Going back to the ride home after I talked with the local boxer, I explained to Delta what I knew about the business side of boxing.  Told her about how the fighters in the south were usually ‘opponent’ types, with the heart for boxing but short on the skills.  I explained how I would likely be overlooked because I was fighting out of Carolina, but what no one knew was that I was a Detroit fighter!  I thought I would get in a few wins just off my skills and being underestimated and after getting that proverbial ‘cup of coffee’ on the main event level, I would come on back ‘home’ and just settle in being the local boxing legend.  Great work when you can get it and that is what I was angling for.  Boxing, as much as I enjoyed it, was always the means to an end and not the end itself.  I figured to get a little money to give us a cushion to start our lives together as a married couple.  Of course, the best laid plans often are why I am writing this as a single man living in Omaha, rather than this blog never happening and me and the Delta Girl living in married bliss in Carolina with our little light-skinned children!

So I would beat the upstate cat and get some attention from some boxing people in Carolina, in Pecan Sandie’s hometown, where Nixxie worked and not that far from her hometown.  After a few more wins, they offered me a deal… and that is when everything changed between Delta and me.  Up until my boxing began to become a matter of importance again in my life, we had an idyllic existence together.  As happy as I was… as happy as WE were, I did not think that living could get any better.  I could not ask for more than what I had… the love of my life, a good job, still walking down a college degree, and I was boxing successfully again.  What happened next is one of the things that happens when you think the game is about yourself when it is really about the team…

4 comments:

betty said...

I have to remember to come back to read the rest of this story, Mark.
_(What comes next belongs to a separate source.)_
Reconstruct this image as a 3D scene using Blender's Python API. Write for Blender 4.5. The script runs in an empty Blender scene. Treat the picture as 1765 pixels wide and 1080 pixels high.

You weaved a great tale in describing your relationship with Delta Girl and where it went wrong so to speak, imagine what would have happened if you had taken another street instead of that street where you saw the bag.

betty

Ken Riches said...

Excellent entry, looking forward to the next installment :o)

Babz Rawls Ivy said...

Your story is drawing me. I find myself pouring a really nice Malbec and reading as if I were turning pages.

I may have to withdraw from this blog. It is mixing into my off-the web thoughts.

Mizrepresent said...

I really liked this, can't really tell you why except that i feel you pouring your heart out like never before. I feel you! We go thru life always wishing for the best and most often trying for it, but we also have several mishaps and things that happen to us that change our course...looking for where yours lead you.